Construction on the city’ long-awaited park on Saratoga Lake could begin as early as August and be completed sometime during the fall, according to specifications on the project released by the city.
Bids to construct the park on the former Waterfront Restaurant property are due to be opened next week, with the project expected to be awarded by the City Council sometime later this month. Once a firm is selected, work on the park could begin during the second week of August and extend no later than December, according to a time line included in the request for proposals issued last month.
“We hope that it’s only a matter of a few months until people see some major progress,” Mayor Joanne Yepsen said Monday.
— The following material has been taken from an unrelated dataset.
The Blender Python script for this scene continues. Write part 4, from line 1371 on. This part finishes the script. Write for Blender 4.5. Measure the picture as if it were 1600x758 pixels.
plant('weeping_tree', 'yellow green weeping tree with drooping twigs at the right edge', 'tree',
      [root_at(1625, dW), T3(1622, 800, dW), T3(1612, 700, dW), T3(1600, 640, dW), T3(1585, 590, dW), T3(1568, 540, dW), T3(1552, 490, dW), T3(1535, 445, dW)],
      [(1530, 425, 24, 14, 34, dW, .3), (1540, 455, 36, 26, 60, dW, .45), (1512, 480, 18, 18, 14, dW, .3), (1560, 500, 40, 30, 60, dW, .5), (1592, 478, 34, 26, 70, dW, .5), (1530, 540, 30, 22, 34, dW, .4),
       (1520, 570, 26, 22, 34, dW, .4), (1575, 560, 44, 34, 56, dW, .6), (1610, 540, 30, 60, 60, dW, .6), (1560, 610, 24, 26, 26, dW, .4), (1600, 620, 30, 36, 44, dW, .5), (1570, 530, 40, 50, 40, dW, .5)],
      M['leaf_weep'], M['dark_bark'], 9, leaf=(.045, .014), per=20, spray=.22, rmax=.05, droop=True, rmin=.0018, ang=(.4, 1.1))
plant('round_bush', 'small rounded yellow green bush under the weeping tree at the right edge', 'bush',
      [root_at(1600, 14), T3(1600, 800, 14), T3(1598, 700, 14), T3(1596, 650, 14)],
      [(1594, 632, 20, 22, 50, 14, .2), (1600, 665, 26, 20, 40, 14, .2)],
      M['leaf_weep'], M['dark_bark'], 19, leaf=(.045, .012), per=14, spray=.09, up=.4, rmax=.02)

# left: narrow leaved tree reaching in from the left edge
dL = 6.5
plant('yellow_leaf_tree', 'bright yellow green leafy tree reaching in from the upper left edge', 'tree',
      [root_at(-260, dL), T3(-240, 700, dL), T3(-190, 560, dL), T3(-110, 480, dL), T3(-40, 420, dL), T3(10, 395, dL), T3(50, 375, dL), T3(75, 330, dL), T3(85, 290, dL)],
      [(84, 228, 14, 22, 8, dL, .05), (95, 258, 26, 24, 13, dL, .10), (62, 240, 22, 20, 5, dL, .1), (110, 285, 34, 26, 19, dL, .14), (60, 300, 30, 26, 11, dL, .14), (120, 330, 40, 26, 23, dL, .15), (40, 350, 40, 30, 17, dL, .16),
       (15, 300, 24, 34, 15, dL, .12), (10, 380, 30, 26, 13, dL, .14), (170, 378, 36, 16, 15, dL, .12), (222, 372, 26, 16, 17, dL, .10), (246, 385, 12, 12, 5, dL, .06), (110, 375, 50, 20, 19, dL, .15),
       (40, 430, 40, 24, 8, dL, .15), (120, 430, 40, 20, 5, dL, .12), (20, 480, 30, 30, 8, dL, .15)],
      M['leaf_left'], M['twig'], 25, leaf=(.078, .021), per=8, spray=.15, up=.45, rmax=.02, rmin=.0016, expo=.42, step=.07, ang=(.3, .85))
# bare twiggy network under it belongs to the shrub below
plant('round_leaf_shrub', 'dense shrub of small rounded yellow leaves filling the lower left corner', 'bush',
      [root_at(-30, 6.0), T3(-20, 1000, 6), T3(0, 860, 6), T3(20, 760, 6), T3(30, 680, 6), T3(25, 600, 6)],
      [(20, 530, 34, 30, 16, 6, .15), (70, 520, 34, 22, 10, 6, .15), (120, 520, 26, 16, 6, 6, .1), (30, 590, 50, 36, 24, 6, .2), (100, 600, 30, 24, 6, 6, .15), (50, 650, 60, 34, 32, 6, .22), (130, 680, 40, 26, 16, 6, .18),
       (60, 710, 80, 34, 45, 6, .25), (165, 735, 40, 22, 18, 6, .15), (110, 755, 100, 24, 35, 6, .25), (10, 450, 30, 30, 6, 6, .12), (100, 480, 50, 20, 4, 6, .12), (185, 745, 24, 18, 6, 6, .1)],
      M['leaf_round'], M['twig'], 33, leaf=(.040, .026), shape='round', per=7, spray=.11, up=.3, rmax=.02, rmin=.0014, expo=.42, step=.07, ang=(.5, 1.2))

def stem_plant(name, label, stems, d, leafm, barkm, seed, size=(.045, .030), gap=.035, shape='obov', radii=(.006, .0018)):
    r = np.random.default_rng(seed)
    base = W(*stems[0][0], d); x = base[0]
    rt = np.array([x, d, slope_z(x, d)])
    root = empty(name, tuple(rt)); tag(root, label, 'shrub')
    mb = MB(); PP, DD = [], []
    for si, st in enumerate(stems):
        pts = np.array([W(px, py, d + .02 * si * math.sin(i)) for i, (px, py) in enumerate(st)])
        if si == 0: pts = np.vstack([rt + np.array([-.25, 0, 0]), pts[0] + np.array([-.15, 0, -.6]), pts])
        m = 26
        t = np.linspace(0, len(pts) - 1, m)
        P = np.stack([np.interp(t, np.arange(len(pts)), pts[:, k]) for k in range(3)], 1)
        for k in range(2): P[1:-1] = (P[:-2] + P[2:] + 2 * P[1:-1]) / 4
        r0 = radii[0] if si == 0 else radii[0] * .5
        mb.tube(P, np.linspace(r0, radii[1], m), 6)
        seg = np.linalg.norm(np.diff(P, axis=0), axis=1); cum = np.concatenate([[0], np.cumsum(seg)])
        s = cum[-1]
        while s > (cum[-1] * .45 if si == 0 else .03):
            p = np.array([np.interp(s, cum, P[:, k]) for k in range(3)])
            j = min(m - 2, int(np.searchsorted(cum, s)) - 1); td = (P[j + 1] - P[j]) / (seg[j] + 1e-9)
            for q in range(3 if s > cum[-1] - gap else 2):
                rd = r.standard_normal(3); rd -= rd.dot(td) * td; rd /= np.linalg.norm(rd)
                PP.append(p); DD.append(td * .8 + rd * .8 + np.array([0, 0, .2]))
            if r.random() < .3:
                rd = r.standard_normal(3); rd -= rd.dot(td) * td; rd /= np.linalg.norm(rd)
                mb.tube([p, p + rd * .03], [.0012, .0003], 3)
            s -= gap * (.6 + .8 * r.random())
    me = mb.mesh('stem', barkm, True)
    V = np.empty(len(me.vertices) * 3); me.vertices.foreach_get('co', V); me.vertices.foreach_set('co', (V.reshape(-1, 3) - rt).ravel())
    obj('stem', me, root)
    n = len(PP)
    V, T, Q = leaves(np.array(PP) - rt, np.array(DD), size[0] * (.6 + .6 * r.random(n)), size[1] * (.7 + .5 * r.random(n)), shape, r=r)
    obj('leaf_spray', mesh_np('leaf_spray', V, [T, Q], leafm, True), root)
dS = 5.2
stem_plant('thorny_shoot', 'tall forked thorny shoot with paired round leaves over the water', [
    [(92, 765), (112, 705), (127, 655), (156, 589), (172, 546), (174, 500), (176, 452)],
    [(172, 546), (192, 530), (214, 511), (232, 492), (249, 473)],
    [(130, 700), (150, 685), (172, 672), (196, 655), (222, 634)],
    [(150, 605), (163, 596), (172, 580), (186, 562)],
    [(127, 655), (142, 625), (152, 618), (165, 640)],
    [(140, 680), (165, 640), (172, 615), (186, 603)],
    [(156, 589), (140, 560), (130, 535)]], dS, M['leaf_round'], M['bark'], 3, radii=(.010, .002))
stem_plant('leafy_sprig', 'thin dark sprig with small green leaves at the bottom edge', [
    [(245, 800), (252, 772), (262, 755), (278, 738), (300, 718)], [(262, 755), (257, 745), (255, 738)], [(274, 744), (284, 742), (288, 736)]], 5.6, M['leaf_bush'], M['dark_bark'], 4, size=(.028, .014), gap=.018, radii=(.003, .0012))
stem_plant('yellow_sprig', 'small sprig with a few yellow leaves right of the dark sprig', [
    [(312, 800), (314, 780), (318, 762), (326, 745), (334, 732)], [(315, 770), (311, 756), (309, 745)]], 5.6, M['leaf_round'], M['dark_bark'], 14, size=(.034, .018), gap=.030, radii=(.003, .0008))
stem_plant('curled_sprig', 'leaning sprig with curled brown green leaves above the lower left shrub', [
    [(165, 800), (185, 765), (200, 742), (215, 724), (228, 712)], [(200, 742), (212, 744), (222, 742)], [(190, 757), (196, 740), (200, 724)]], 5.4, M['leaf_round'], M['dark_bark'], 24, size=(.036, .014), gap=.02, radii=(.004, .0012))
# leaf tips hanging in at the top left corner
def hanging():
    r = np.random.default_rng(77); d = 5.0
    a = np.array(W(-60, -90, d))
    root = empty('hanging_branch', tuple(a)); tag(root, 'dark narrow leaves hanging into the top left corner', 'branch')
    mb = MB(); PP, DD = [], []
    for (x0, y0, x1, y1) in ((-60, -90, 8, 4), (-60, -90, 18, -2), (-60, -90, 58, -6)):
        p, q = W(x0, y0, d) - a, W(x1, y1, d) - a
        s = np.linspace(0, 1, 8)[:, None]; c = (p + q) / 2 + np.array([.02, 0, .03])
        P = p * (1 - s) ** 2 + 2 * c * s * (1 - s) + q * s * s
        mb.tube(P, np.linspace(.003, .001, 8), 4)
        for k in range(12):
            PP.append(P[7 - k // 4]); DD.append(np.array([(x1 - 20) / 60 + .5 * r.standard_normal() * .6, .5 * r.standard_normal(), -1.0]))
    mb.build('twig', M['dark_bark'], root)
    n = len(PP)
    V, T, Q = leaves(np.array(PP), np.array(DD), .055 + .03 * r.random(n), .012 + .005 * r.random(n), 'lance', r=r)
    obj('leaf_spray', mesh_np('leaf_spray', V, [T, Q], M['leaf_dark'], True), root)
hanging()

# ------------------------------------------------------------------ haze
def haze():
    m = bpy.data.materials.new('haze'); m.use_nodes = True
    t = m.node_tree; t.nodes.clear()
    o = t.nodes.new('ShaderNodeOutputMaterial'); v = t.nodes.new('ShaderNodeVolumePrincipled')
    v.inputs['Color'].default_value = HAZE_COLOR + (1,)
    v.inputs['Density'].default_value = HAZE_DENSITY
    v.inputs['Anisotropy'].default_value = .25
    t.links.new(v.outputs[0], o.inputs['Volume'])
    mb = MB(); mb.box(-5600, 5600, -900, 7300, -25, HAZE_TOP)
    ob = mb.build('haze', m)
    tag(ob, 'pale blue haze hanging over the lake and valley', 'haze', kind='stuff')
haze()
City officials met with interested contractors during a site visit last week. Under consideration since 2008, the project is aimed at improving the only public access the city has to Saratoga Lake outside of a state-operated boat launch at the mouth of Fish Creek.
As a whole, Saratoga Lake has only a few public access points. Aside from the state boat launch and the former Waterfront property, the still-closed Brown’s Beach in Stillwater is the only other area on the lake that will one day be open to the public.
Though it’s unclear how much the city’s project will cost — estimates from nearly six years ago placed the total at roughly $1.3 million — the city will have use of up to $650,000 received in grants from the state. Plans for the park have been stymied since the economic recession tightened city purse strings shortly after its first renderings were made public.
Yepsen said the city is at risk of losing the grants if some progress on the project isn’t measured by the state this year. She said state officials were questioning her about the project earlier this year after seeing little movement during the previous mayoral administration.
“The state was looking for some action,” she said.
The project includes building a parking area at the top of the 3.4 acre property with an entrance and exit onto Crescent Avenue. Staircases, pergolas and stone pathways will lead down a slope toward the lake, where the old restaurant once stood.
An existing road down to the lakefront will lead to a drop-off area, small dock, barbecue grills, stone benches, an existing gazebo and even a sandy beach area. There will initially be no public swimming area when the park is completed, but that could change in the future.
“As a city-owned property, we have a lot of potential here,” Yepsen said.
During the 1940s, the property was home to Ryall’s Beach House, a private bathhouse that served as a popular summer hangout for children. The John Diesem family opened the seasonal Waterfront Restaurant in 1982 and ran it through the end of 2005, when he put the property up for sale.
City officials purchased the land for $2 million in 2006, using a portion of a $5 million open space bond passed by voters four years earlier.
The property remained largely dormant until the old restaurant was demolished in 2011. Public access to the property was restored in 2012, though amenities are limited to a few portable toilets, the restaurant’s old parking lot, a small dock and the gazebo.
Public access is expected to remain through the duration of construction. Yepsen said the intention is to have crews work around the road leading down to the property.
Meanwhile, work to open Brown’s Beach on the lake continues with a late-July opening coming into sight. Stillwater Supervisor Ed Kinowski said heavy rainstorms rolling through the region this spring continue to stymie work on the park.
“We just get done cleaning the beach, then you get four inches in an hour, the beach floods and we have to clean it again,” he said after coming from the site Monday.
Kinowski, who is personally helping with work at the beach, said dozens of people eager to take a dip in the lake show up every time he’s on the property. He reluctantly turns them away with a familiar refrain to check back later in the summer.
“We aren’t quite there yet, but we’re pushing very hard,” he said.